What have you tried?
How are you thinking about this?

Have you been able to find the wavelength?
Do you know how the wavelength is related to the frequency?
 
I actually have.. plenty.
wavelength is 1/4 the length
so i it is 4(0.253)
 
How did you determine the 1st overtone has wavelength 4L? Isn't that the wavelength of the fundamental?

Do you know how the wavelength is related to the frequency?

What have you tried? Please provide at least one example - preferably one which you feel best illustrates your understanding of the problem or where you get stuck.

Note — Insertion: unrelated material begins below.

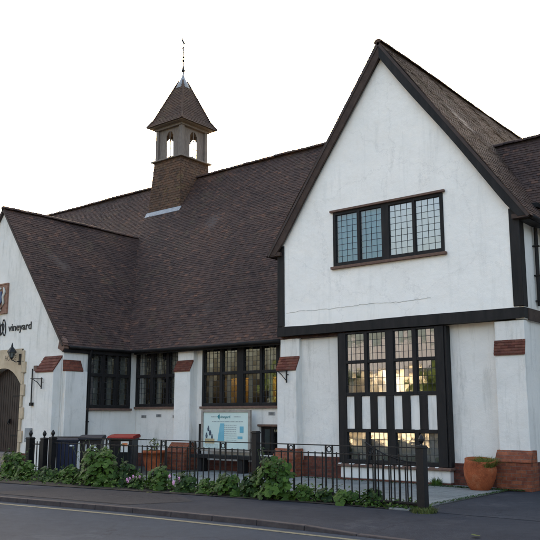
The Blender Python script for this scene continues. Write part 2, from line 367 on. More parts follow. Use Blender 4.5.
# ------------------------------------------------------------------ ground and road
def kerb_y(x):
    pts = [(-60, 5.2), (-30, 7.7), (-20, 8.85), (-14.5, 9.40), (-10.9, 9.78), (-8, 9.92), (-5, 9.95), (10, 9.9), (60, 9.9)]
    for (a, ya), (b, yb) in zip(pts, pts[1:]):
        if a <= x <= b: t = (x - a) / (b - a); return ya + (yb - ya) * t
    return 9.9
XS = [-60, -45, -35, -28, -24] + [-20 + i for i in range(0, 24)] + [8, 20, 60]
g = MB(); g.face([(-400, -400, -.13), (400, -400, -.13), (400, 400, -.13), (-400, 400, -.13)]); tag(g.build('ground', M['grass_ground']), kind='structure')
g = MB()
for a, b in zip(XS, XS[1:]): g.face([(a, kerb_y(a) - 8.6, -.085), (b, kerb_y(b) - 8.6, -.085), (b, kerb_y(b), -.085), (a, kerb_y(a), -.085)])
tag(g.build('road', M['asphalt']), kind='structure')
def drop(x):   # kerb drops to the road at the driveway
    if x < -7.6: return 0.0
    if x > -6.2: return -.065
    return -.065 * (x + 7.6) / 1.4
g = MB(); KX = [-60, -45, -35, -28, -24] + [-22 + i * .915 for i in range(0, 36)] + [20, 60]
for a, b in zip(KX, KX[1:]):
    e = .006 if b - a < 1 else 0
    for (z0) in (0,):
        a2, b2 = a + e, b - e
        za, zb = drop(a), drop(b)
        vs = [(a2, kerb_y(a), -.1), (b2, kerb_y(b), -.1), (b2, kerb_y(b) + .012, zb), (a2, kerb_y(a) + .012, za), (b2, kerb_y(b) + .11, zb + .001), (a2, kerb_y(a) + .11, za + .001), (a2, kerb_y(a) + .11, -.1), (b2, kerb_y(b) + .11, -.1)]
        g.poly(vs, [(0, 1, 2, 3), (3, 2, 4, 5), (0, 3, 5, 6), (1, 7, 4, 2)])
tag(g.build('kerb', M['kerb'], bevel=.012), kind='structure')
g = MB()
for a, b in zip(KX, KX[1:]):
    g.face([(a, kerb_y(a) + .112, drop(a) - .002), (b, kerb_y(b) + .112, drop(b) - .002), (b, kerb_y(b) + 1.0, 0), (a, kerb_y(a) + 1.0, 0)])
    g.face([(a, kerb_y(a) + 1.0, 0), (b, kerb_y(b) + 1.0, 0), (b, 13.6, 0), (a, 13.6, 0)])
tag(g.build('pavement', M['footway']), kind='structure')
g = MB(); g.poly([(-15.6, 9.7, .004), (-11.5, 10.05, .004), (-10.9, 11.2, .004), (-12.2, 12.0, .004), (-15.2, 11.4, .004)], [(0, 1, 2, 3, 4)])
tag(g.build('pavement_patch', M['patch']), kind='structure')
g = MB()
for a, b in zip([-60, -45, -35, -28, -24] + [-20 + i * .5 for i in range(30)], [-45, -35, -28, -24, -20] + [-20 + (i + 1) * .5 for i in range(30)]):
    g.face([(a, kerb_y(a) - .36, -.081), (b, kerb_y(b) - .36, -.081), (b, kerb_y(b) - .25, -.081), (a, kerb_y(a) - .25, -.081)])
tag(g.build('yellow_line', M['yellow']), kind='structure')
g = MB(); g.face([(-60, -6, .0), (60, -6, .0), (60, 1.0, .0), (-60, -2.6, .0)])
tag(g.build('far_pavement', M['footway']), kind='structure')
# forecourt
g = MB(); g.face([(-21.8, 12.9, .004), (-6.95, 12.5, .004), (-7.15, 18.5, .004), (-21.8, 18.5, .004)]); tag(g.build('forecourt_joints', M['joint']), kind='structure')
g = MB(); rs = random.Random(5)
for i in range(16):
    for j in range(-1, 9):
        x0, y0 = -16.4 + i * .6 + .008, 13.05 + j * .6 + .008
        if j < 0 and i < 15: continue
        x1, y1 = x0 + .584, y0 + .584
        if x1 > -7.0 - .035 * (y0 - 12.5): x1 = -7.0 - .035 * (y0 - 12.5)
        if x1 - x0 < .05: continue
        z = .022 + rs.uniform(-.003, .003); g.box(x0, x1, y0, min(y1, 18.2), -.02, z)
tag(g.build('paving_slabs', M['slab'], bevel=.005), kind='structure')
g = MB(); g.face([(-6.93, 12.52, .004), (30, 12.52, .004), (30, 18.5, .004), (-7.13, 18.5, .004)]); tag(g.build('driveway', M['apron']), kind='structure')
g = MB()
edge = [(-30, 10.6), (-20.4, 10.9), (-18.5, 11.15), (-16.4, 11.4), (-14.2, 11.75), (-11.5, 12.1), (-9.2, 12.35), (-6.7, 12.5)]
for (a, ya), (b, yb) in zip(edge[1:], edge[2:]): g.face([(a, ya, .012), (b, yb, .012), (b, 13.0, .012), (a, 13.0, .012)])
tag(g.build('flower_bed', M['soil']), kind='structure')

# ------------------------------------------------------------------ the church hall
YJ = 17.2; HW = 17.75; LW = 14.8; YB = 17.25
hall = thing('church_hall', (-14, 18, 0), 'white roughcast and black timber church hall with tiled roofs and belfry', 'building')
def fy(y0): return lambda u, v, d: (u, y0 + d, v)
def fxe(x0): return lambda u, v, d: (x0 - d, u, v)      # east-facing wall at x0, u along y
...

Without this I cannot help you.
 
I thought overtone and fundamental were the same...
Wavelength(Frequency)= Velocity
the longer the wavelength the lower the frequency
the shorter the wavelength the higher the frequency?

4L = 1.012m
v= 4L*f
v= (1.012m)(1024Hz)
=1036.28

T= (1036.28-332)/0.6
= 1173.8 C

Which is entirly incorrect ...
 
I thought overtone and fundamental were the same...
"An overtone is any frequency higher than the fundamental frequency of a sound."
-- http://en.wikipedia.org/wiki/Overtone#Musical_usage_term (also examples that page)
Musical overtones are usually very close to the harmonics - the first overtone is the second harmonic.

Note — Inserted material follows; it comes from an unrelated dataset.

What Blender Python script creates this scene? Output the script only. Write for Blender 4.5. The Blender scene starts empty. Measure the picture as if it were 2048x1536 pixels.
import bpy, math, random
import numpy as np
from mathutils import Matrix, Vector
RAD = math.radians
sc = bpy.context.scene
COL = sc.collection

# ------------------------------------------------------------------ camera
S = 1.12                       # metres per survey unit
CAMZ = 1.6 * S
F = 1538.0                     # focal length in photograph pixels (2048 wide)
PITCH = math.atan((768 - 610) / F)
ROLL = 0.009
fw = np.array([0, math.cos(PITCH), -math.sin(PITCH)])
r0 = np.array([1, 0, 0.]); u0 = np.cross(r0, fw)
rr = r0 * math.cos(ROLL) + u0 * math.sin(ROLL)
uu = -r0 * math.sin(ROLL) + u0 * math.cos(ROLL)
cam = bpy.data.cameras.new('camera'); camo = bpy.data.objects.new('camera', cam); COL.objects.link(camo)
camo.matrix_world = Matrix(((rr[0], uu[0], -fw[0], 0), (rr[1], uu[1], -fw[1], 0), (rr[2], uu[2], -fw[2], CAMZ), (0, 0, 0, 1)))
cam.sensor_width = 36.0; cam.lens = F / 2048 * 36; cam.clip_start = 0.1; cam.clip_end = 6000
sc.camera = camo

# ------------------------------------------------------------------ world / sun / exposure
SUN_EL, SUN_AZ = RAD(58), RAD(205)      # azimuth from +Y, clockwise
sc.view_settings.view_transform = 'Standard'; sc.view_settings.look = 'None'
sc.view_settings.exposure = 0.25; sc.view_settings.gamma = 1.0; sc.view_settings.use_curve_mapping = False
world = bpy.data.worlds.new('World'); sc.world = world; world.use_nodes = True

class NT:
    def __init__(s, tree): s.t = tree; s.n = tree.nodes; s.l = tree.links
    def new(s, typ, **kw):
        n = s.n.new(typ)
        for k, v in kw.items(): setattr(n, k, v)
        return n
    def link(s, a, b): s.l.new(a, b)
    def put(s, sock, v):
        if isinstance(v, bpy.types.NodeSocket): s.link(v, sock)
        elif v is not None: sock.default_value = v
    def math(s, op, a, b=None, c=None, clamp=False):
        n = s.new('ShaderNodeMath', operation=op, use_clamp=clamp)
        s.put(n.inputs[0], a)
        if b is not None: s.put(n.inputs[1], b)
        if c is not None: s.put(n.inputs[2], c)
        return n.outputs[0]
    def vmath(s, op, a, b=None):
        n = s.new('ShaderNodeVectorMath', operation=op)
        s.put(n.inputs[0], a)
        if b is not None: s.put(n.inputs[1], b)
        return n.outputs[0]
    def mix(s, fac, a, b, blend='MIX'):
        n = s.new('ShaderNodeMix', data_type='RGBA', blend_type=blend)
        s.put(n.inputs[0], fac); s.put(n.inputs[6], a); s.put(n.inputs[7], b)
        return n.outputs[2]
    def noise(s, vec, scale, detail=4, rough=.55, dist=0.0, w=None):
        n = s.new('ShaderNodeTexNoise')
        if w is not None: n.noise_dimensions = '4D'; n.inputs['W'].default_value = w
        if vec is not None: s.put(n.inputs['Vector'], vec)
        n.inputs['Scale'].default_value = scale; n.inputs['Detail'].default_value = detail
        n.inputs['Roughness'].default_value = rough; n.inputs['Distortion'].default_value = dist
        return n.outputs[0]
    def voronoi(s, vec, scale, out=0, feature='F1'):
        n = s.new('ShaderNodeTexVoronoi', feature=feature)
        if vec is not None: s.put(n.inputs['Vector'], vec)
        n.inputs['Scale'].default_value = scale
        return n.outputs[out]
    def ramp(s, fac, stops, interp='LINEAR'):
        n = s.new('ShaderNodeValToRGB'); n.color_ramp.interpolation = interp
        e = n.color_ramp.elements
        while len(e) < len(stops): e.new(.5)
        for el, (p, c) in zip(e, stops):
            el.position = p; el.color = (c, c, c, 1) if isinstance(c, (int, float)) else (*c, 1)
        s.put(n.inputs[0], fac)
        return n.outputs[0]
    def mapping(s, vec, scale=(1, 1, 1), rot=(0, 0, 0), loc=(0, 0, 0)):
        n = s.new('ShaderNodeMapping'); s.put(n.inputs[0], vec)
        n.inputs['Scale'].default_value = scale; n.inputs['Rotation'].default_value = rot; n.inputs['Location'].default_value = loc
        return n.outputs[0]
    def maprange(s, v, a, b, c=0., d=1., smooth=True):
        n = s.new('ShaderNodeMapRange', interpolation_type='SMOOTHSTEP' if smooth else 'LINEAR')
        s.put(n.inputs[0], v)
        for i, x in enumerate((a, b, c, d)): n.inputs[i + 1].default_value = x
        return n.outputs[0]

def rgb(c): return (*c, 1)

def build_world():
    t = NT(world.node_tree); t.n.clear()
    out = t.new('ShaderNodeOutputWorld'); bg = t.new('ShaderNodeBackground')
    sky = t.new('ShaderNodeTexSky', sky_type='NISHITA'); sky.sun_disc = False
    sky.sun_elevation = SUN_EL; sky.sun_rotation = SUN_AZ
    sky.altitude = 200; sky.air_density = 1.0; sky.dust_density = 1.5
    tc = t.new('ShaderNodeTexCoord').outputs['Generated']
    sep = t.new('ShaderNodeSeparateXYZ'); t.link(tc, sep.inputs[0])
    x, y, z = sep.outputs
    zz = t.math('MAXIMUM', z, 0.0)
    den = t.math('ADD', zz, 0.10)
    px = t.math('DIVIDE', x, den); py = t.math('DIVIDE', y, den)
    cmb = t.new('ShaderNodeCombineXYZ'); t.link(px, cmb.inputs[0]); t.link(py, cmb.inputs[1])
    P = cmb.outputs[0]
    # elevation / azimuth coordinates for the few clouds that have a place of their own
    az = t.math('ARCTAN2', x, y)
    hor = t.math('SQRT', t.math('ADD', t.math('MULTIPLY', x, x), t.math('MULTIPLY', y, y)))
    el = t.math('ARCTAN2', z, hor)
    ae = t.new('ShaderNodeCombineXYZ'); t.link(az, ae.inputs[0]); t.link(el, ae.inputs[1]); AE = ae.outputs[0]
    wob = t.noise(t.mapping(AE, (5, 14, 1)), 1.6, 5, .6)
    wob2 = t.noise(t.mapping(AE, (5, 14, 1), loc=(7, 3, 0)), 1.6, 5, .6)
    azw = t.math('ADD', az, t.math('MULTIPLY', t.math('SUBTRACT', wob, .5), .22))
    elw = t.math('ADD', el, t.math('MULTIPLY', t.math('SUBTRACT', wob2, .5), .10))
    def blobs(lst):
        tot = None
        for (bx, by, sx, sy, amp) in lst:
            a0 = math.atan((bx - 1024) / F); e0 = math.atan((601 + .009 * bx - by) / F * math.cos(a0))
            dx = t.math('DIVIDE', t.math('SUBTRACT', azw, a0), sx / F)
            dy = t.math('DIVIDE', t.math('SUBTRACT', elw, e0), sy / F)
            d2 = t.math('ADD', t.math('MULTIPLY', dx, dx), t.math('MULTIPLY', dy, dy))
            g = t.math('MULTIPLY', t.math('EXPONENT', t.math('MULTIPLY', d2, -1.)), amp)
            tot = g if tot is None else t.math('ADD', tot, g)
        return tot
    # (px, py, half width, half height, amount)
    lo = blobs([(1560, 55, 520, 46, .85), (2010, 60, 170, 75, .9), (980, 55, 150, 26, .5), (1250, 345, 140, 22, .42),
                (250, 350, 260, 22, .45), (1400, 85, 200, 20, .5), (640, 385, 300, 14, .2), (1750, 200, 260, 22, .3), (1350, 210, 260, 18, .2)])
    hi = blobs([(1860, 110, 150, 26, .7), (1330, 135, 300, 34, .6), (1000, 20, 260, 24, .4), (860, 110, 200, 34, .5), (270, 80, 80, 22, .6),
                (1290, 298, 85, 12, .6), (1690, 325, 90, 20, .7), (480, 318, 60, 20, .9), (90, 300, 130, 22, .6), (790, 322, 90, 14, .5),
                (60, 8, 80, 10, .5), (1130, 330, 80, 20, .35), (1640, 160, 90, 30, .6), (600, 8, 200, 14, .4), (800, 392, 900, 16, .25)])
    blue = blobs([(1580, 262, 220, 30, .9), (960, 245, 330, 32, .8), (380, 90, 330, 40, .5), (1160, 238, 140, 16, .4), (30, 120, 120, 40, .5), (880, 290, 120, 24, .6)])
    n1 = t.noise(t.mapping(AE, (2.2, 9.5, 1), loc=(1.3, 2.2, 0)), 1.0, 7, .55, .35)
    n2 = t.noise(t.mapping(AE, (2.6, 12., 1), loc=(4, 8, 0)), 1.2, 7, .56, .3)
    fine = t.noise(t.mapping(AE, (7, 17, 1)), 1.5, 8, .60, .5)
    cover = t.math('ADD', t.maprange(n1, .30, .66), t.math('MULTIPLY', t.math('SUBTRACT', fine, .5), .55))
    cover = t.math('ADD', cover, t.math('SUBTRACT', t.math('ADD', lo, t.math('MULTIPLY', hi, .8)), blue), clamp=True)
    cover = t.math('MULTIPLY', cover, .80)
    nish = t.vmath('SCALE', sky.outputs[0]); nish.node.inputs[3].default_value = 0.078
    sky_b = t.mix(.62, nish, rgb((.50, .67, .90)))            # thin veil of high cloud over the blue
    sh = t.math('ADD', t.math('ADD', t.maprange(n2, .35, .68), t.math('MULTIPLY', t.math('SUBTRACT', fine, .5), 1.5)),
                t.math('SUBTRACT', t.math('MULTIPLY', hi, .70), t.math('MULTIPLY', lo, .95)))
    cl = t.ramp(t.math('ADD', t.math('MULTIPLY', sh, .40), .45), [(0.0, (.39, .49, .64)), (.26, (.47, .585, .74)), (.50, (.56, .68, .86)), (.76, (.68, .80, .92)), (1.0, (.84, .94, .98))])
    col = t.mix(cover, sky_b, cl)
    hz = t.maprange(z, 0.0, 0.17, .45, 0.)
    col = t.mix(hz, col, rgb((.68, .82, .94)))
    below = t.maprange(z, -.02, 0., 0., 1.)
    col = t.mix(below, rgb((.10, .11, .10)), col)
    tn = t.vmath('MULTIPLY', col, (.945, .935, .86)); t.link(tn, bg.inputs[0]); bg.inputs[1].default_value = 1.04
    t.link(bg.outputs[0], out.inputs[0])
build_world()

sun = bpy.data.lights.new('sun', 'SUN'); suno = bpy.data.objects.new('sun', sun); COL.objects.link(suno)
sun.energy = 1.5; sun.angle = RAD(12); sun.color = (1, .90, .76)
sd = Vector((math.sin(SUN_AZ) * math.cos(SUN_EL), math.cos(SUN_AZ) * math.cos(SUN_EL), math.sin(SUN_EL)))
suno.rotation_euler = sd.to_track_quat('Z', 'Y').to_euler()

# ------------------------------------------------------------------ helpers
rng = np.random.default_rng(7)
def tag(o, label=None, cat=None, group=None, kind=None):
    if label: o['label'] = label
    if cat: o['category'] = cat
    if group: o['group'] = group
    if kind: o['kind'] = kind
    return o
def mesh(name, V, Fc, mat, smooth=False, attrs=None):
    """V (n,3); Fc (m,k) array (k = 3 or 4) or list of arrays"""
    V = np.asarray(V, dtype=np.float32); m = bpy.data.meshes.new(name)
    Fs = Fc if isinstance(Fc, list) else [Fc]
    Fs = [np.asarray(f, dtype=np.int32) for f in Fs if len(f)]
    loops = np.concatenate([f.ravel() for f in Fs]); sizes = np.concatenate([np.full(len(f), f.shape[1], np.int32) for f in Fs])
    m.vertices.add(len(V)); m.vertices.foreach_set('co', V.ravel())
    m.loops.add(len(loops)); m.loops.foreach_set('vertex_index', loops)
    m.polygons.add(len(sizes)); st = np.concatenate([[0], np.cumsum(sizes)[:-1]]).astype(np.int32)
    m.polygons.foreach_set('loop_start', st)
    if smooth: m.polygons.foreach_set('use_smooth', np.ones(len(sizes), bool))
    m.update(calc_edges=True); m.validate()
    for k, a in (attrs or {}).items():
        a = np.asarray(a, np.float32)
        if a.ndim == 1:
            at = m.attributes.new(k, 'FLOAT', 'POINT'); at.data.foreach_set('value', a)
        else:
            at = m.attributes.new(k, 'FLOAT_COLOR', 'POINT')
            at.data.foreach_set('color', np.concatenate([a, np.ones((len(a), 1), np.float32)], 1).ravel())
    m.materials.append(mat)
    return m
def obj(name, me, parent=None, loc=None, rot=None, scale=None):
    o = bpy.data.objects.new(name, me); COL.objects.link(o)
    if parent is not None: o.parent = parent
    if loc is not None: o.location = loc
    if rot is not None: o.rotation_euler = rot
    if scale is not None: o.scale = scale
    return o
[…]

How are you computing temperature from speed?
There are several ways. You should use words to tell me what you are doing.
I'd have exploited that the speed of sound in a gas is proportional to the square-root of it's absolute temperature (and a bunch of other stuff like inverse-mean-molecular-weight) and compare this situation with that at 300K. But you may be expected to use some other method.
 
Last edited:
Oh, my I must have skipped that.
Thank you for clearing the my question.

So instead of just 4L, it's actually 4L/3 which is the 2nd resonate.
I am using the formula of velocity= 332 + 0.6(t)
I feel so dumb right now.. Thank You.
 
I was wondering where that 0.6 factor comes from but I've found it elsewhere so you are going to be fine with that.

It is OK to get stuff wrong - in fact, it is unavoidable when you do science.
That bad feeling you get when you mess up? Ignore it - it's rubbish.
Never let feeling dumb stop you from describing your ideas.